Pour une chaîne de magasins vantant le talent local et représentant une des plus grandes réussites dans l’histoire du commerce au détail au Québec, le fait de ne jamais diffuser de musique d’ici aux touristes entrant par troupeaux dans sa succursale du centre-ville me semble être une aberration totale. « On nous a dit que c’était ici qu’on pouvait vivre l’expérience de shopping à la Québécoise! », me lançait souvent des étrangers à peine débarqués d’avion et s’aventurant dans la grande succursale de la rue Ste-Catherine. Auraient-ils vraiment moins acheté si on leur avait diffusé Mes Aïeux au lieu de Beyoncé? Leur expérience dans le plus québécois des magasins à grande surface aurait-elle réellement été moins plaisante et agréable si on leur avait balancé une bombe de Marie-Mai entre une pièce de Rihana et un slow de Nickelback?

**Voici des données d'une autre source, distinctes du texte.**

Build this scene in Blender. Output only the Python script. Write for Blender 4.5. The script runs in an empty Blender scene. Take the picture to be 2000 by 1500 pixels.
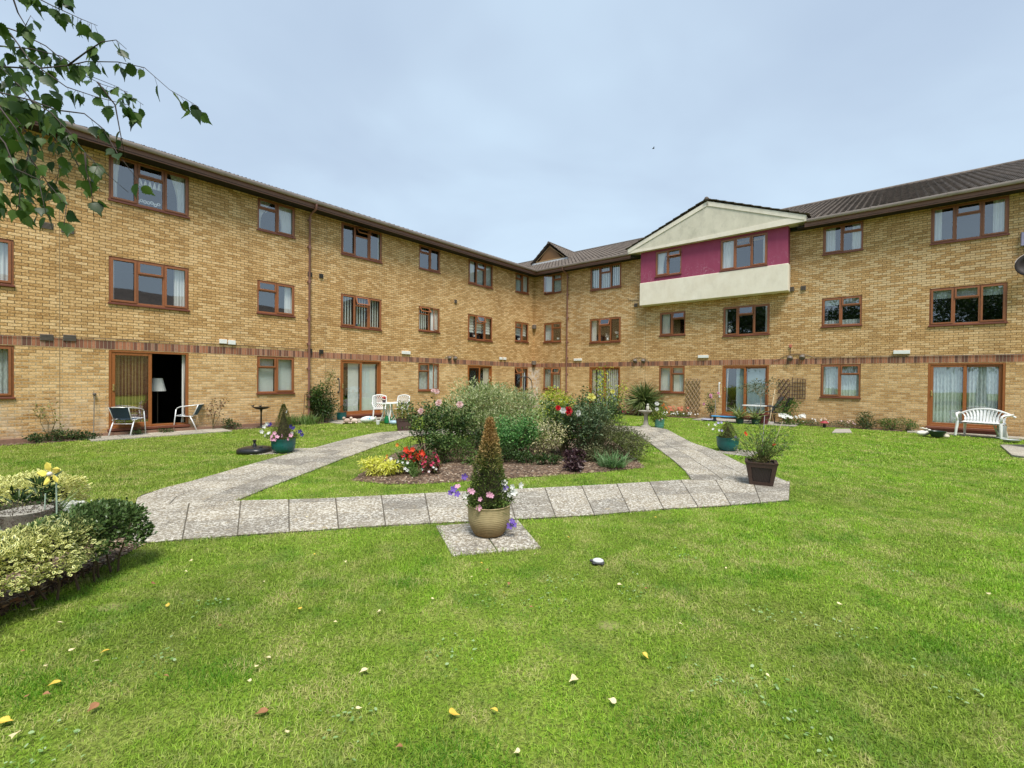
import bpy, math, random
import numpy as np
from mathutils import Vector, Matrix, Euler
rng = np.random.default_rng(7)
random.seed(7)
R = math.radians
scene = bpy.context.scene
COL = scene.collection
# ------------------------------------------------------------------ camera
FPX, PITCH, ROLL, CAMH = 878.4046, -0.0111307, -0.0101376, 1.6
_cp, _sp, _cr, _sr = math.cos(PITCH), math.sin(PITCH), math.cos(ROLL), math.sin(ROLL)
_F = Vector((0, _cp, _sp)); _U = Vector((0, -_sp, _cp)); _R = Vector((1, 0, 0))
_R2 = _R * _cr - _U * _sr; _U2 = _R * _sr + _U * _cr
CAM = Vector((0, 0, CAMH))
cd = bpy.data.cameras.new('camera'); cam = bpy.data.objects.new('camera', cd); COL.objects.link(cam)
cd.sensor_width = 36; cd.lens = FPX / 2000 * 36; cd.clip_start = 0.05; cd.clip_end = 600
m3 = Matrix((_R2, _U2, -_F)).transposed()
cam.matrix_world = Matrix.Translation(CAM) @ m3.to_4x4()
scene.camera = cam
# ------------------------------------------------------------------ light
scene.view_settings.view_transform = 'Standard'; scene.view_settings.look = 'None'
scene.view_settings.gamma = 1; scene.view_settings.exposure = EXPOSURE = 0.95
# building frame: X runs along the left wing wall, Y along the right wing wall
CORNER = Vector((1.20403225, 25.44589186, 0))
DL = Vector((-0.64814393, -0.76151786, 0)); DR = Vector((0.76151739, -0.64814448, 0))
BROT = math.atan2(DL.y, DL.x)
SUN_DIR = (DR * 0.62 + DL * 0.50 + Vector((0, 0, 1.55))).normalized()   # towards the sun
sd = bpy.data.lights.new('sun', 'SUN'); sd.energy = 2.5; sd.angle = R(20); sd.color = (1.0, 0.95, 0.87)
so = bpy.data.objects.new('sun', sd); COL.objects.link(so)
so.rotation_euler = SUN_DIR.to_track_quat('Z', 'Y').to_euler()
world = bpy.data.worlds.new('World'); scene.world = world; world.use_nodes = True

# ------------------------------------------------------------------ node helper
class NB:
    def __init__(s, nt): s.nt = nt; s.N = nt.nodes; s.L = nt.links
    def node(s, t, ins=None, **pr):
        n = s.N.new(t)
        for k, v in pr.items(): setattr(n, k, v)
        for k, v in (ins or {}).items(): s.put(n.inputs[k], v)
        return n
    def put(s, sock, v):
        if isinstance(v, bpy.types.NodeSocket): s.L.new(v, sock)
        else:
            if isinstance(v, (tuple, list)) and len(v) == 3 and sock.type == 'RGBA': v = (*v, 1)
            sock.default_value = v
    def m(s, op, a, b=None, c=None, clamp=False):
        n = s.node('ShaderNodeMath', operation=op); n.use_clamp = clamp
        s.put(n.inputs[0], a)
        if b is not None: s.put(n.inputs[1], b)
        if c is not None: s.put(n.inputs[2], c)
        return n.outputs[0]
    def mix(s, f, a, b, bt='MIX'):
        n = s.node('ShaderNodeMix', data_type='RGBA', blend_type=bt); n.clamp_factor = True
        s.put(n.inputs[0], f); s.put(n.inputs[6], a); s.put(n.inputs[7], b); return n.outputs[2]
    def ramp(s, f, stops, interp='LINEAR'):
        n = s.node('ShaderNodeValToRGB'); r = n.color_ramp; r.interpolation = interp
        while len(r.elements) > 1: r.elements.remove(r.elements[-1])
        for i, (p, c) in enumerate(stops):
            e = r.elements[0] if i == 0 else r.elements.new(p)
            e.position = p; e.color = (*c, 1) if len(c) == 3 else c
        s.put(n.inputs[0], f); return n.outputs[0]
    def noise(s, v, scale, detail=3, rough=.55, dist=0, out='Fac'):
        n = s.node('ShaderNodeTexNoise', {'Scale': scale, 'Detail': detail, 'Roughness': rough, 'Distortion': dist})
        if v is not None: s.put(n.inputs['Vector'], v)
        return n.outputs[out]
    def rng(s, v, a, b, c=0, d=1, smooth=False):
        n = s.node('ShaderNodeMapRange', {'Value': v, 'From Min': a, 'From Max': b, 'To Min': c, 'To Max': d})
        n.interpolation_type = 'SMOOTHSTEP' if smooth else 'LINEAR'; return n.outputs[0]
    def scalev(s, v, sc):
        n = s.node('ShaderNodeVectorMath', operation='MULTIPLY'); s.put(n.inputs[0], v); n.inputs[1].default_value = sc; return n.outputs[0]
    def obj(s): return s.node('ShaderNodeTexCoord').outputs['Object']
    def island(s): return s.node('ShaderNodeNewGeometry').outputs['Random Per Island']

def newmat(name):
    m = bpy.data.materials.new(name); m.use_nodes = True; nt = m.node_tree; nt.nodes.clear(); b = NB(nt)
    out = b.node('ShaderNodeOutputMaterial'); p = b.node('ShaderNodeBsdfPrincipled'); b.L.new(p.outputs[0], out.inputs[0])
    return m, b, p, out
def setp(b, p, col=None, rough=None, bump=None, bdist=.01, bstr=.5, **kw):
    if col is not None: b.put(p.inputs['Base Color'], col)
    if rough is not None: b.put(p.inputs['Roughness'], rough)
    for k, v in kw.items(): b.put(p.inputs[k.replace('_', ' ')], v)
    if bump is not None:
        n = b.node('ShaderNodeBump', {'Height': bump, 'Distance': bdist, 'Strength': bstr}); b.L.new(n.outputs[0], p.inputs['Normal'])
_mc = {}
def P(name, col, rough=.6, metallic=0, var=.18, scale=9, bump=0, spec=.5, dirt=0):
    if name in _mc: return _mc[name]
    m, b, p, o = newmat(name); v = b.obj(); f = b.noise(v, scale, 4)
    c = b.mix(f, tuple(x * (1 - var) for x in col), tuple(min(1, x * (1 + var)) for x in col))
    if dirt:
        d = b.rng(b.noise(v, scale * .35, 5, .7), .5, .72, 0, dirt); c = b.mix(d, c, (.12, .10, .07))
    setp(b, p, c, b.rng(b.noise(v, scale * 2.3, 2), .3, .7, rough - .08, min(1, rough + .08)), Metallic=metallic,
         bump=b.noise(v, scale * 6, 3) if bump else None, bdist=.004, bstr=bump or .1)
    p.inputs['Specular IOR Level'].default_value = spec
    _mc[name] = m; return m
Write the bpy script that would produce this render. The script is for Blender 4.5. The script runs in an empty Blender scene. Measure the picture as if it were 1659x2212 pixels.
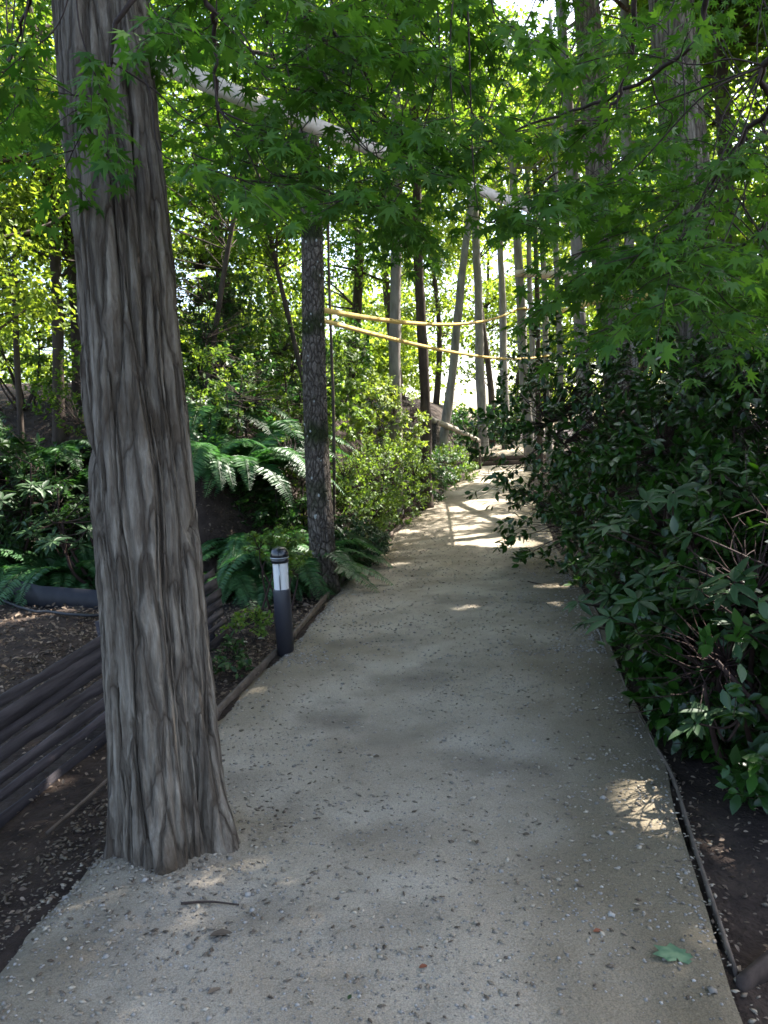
import bpy, math, numpy as np
from mathutils import Vector, Matrix

# ------------------------------------------------------------------ camera
scene = bpy.context.scene
EYE = 1.5
PITCH, ROLL, FOV = math.radians(5.7), math.radians(2.2), math.radians(67)
cF = np.array([0, math.cos(PITCH), -math.sin(PITCH)])
_r = np.array([1.0, 0, 0]); _u = np.array([0, math.sin(PITCH), math.cos(PITCH)])
cR = _r * math.cos(ROLL) - _u * math.sin(ROLL)
cU = _u * math.cos(ROLL) + _r * math.sin(ROLL)
FPX = 1106 / math.tan(FOV / 2)          # focal length in units of a 1659 x 2212 view
cd = bpy.data.cameras.new("camera"); cam = bpy.data.objects.new("camera", cd)
scene.collection.objects.link(cam)
M = Matrix.Identity(4)
for i in range(3):
    M[i][0], M[i][1], M[i][2] = cR[i], cU[i], -cF[i]
M[2][3] = EYE
cam.matrix_world = M
cd.sensor_fit = 'VERTICAL'; cd.angle = FOV; cd.clip_start = 0.05; cd.clip_end = 2000
scene.camera = cam

# ------------------------------------------------------------------ sky, sun, exposure
SUN_EL, SUN_AZ = math.radians(52), math.radians(50)      # azimuth clockwise from +Y
S = np.array([math.cos(SUN_EL) * math.sin(SUN_AZ), math.cos(SUN_EL) * math.cos(SUN_AZ), math.sin(SUN_EL)])
w = bpy.data.worlds.new("World"); scene.world = w; w.use_nodes = True
nt = w.node_tree
bg = nt.nodes["Background"]
sk = nt.nodes.new("ShaderNodeTexSky"); sk.sky_type = 'NISHITA'; sk.sun_disc = False
sk.sun_elevation = SUN_EL; sk.sun_rotation = SUN_AZ; sk.dust_density = 3.0; sk.air_density = 1.0
nt.links.new(sk.outputs[0], bg.inputs[0]); bg.inputs[1].default_value = 0.13
sl = bpy.data.lights.new("sun", 'SUN'); sl.energy = 5.0; sl.angle = math.radians(0.5); sl.color = (1, 0.95, 0.86)
so = bpy.data.objects.new("sun", sl); scene.collection.objects.link(so)
so.rotation_euler = Vector(S).to_track_quat('Z', 'Y').to_euler(); so.location = (8, 6, 20)
vs = scene.view_settings
vs.view_transform = 'Standard'; vs.look = 'None'; vs.gamma = 1.0; vs.exposure = 2.55
scene.cycles.filter_width = 1.6
scene.cycles.max_bounces = 8; scene.cycles.diffuse_bounces = 4; scene.cycles.glossy_bounces = 2
scene.cycles.transmission_bounces = 4
scene.cycles.caustics_reflective = False; scene.cycles.caustics_refractive = False

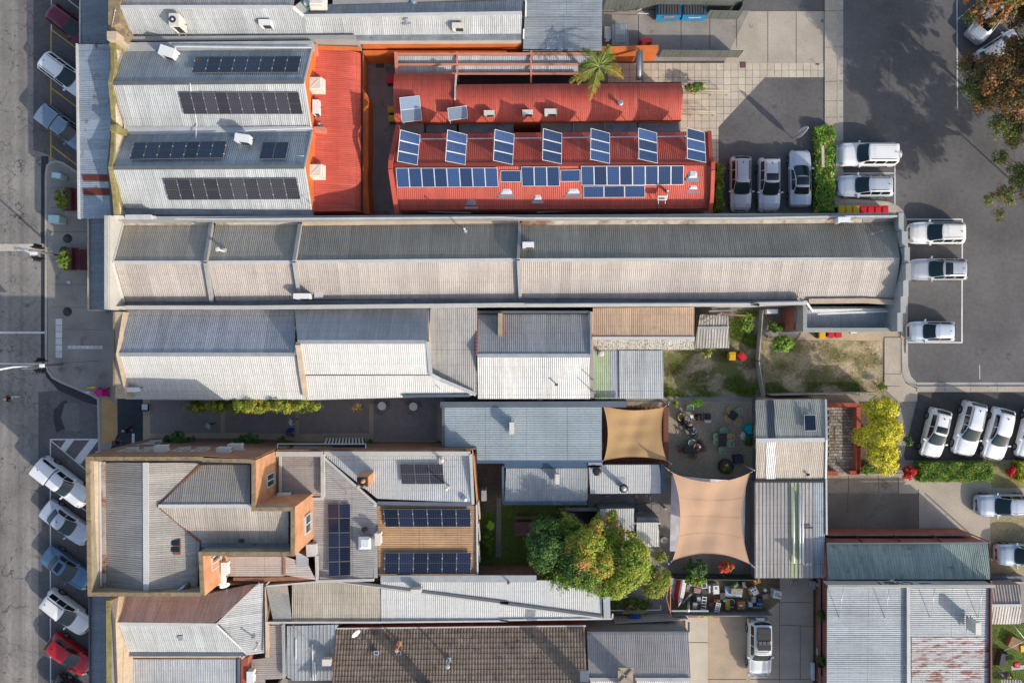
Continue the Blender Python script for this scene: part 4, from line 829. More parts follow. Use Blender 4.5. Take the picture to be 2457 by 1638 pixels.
# upper-floor windows, placed where the photograph shows them
NW=W1('s 205,1095,10').y+.09
for x in (1150,1310,1620,1790,2110,1860,1370):hot_window(f'c1 {x},1035,7.2','',(0,1,0),.95,1.3,6.9 if x not in (1860,1370) else 3.2) if False else None
def nwin(px,z,w=1.0,h=1.3):
    x=U(px,1080,z).x;q=W('s 205,1095,10 485,1095,10 612,1102,10');y=q[0].y+.035 if px<485 else q[2].y+.05
    b=MB();b.bar((x-w/2,y+.05,z+h/2),(x+w/2,y+.05,z+h/2),.1,.08);b.bar((x-w/2,y+.05,z-h/2),(x+w/2,y+.12,z-h/2),.28,.08)
    for d in (-.5,0,.5):b.bar((x+d*w,y+.05,z-h/2),(x+d*w,y+.05,z+h/2),.07,.1)
    f=b.build('window',mFlashW,Ht);mk('pane',*box_vf((x,y+.03,z-h/2),(w,.02,h)),mGlass,f)
for px in (308,352,434,480,566):nwin(px,7.3)
for px in (365,492,520):nwin(px,3.2,1.2,1.5)
for s,nr,w,h,z in (('c2 165,1275,7.0',(1,0,0),1.0,1.7,6.8),('d2 505,140,6.2',(1,0,0),1.4,1.6,6.6),('d1 1945,480,6.8',(1,0,0),1.0,1.7,7.6)):
    p=W1(s);xw={'c2':613,'d2':707,'d1':486}[s.split()[0]];X=U(xw,1200,10).x+.01
    b=MB();y=U(0,TL[s.split()[0]][1]+float(s.split()[1].split(',')[1])/3.734,z).y
    for d in (-1,0,1):b.bar((X+.04,y+d*w/2,z-h/2),(X+.04,y+d*w/2,z+h/2),.1,.07)
    for d in (-1,1):b.bar((X+.04+.05*(d<0),y-w/2,z+d*h/2),(X+.04+.05*(d<0),y+w/2,z+d*h/2),.2,.08)
    f=b.build('window',mFlashW,Ht);mk('pane',*box_vf((X+.02,y,z-h/2),(.02,w,h)),mGlass,f)
lines(Ht,'c1 945,1030,5.6 1180,968,4.4 1390,935,3.4',.12,.08,mFlashW,'awning_edge'); 
for s in ('c1 1440,1012,8.6 1310,1045,9.4','c1 1980,1045,8.8 1900,1065,9.4'):pass
pc=T('street_sign_box','small white-rimmed box light projecting at the hotel corner','sign',base_of('c1 910,1030'));mk('box',*box_vf(tuple(W1('c1 910,1030,5.2')),(.6,.28,.35)),mFlashW,pc);mk('face',*box_vf(tuple(W1('c1 905,1032,5.5')),(.5,.18,.07)),mDark,pc)
bn=T('banner_sign','white vertical banner sign on a post beside the hotel entrance','sign',base_of('c1 1180,980'));mk('banner',*box_vf(tuple(W1('c1 1195,905,2.3')),(.22,.9,.04)),mFlashW,bn);tube(bn,'post',W1('c1 1170,985,0'),W1('c1 1183,975,2.4'),.04,mTrim);mk('foot',*box_vf(tuple(W1('c1 1170,985,.13')),(.5,.2,.06)),mTrim,bn)
# street verandah south of the hotel
aw=T('street_awning','charcoal corrugated street awning below the corner hotel','awning',base_of('d1 870,1200'))
roof(aw,W('d1 802,795,3.5 1010,795,3.8 945,830,3.8 948,2300,3.8 805,2300,3.5'),mAwn3,dirv=(-1,0));lines(aw,'d1 803,795,3.6 806,2300,3.6',.08,.2,mFlashD,'fascia')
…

L’adage qui voulait qu’il soit très difficile d’être servi en français au centre-ville de Montréal est de moins en moins vrai. Les commerçants font leurs efforts et sont conscients de l'importance de ne pas servir qu'en anglais. C’est maintenant la musique d’ici qui n’est plus de la fête. Côté marketing, nos artistes sont donc de très mauvais incitatifs à la dépense.
Daniel Bélanger et Radio Radio ne feront jamais vendre de petites culottes.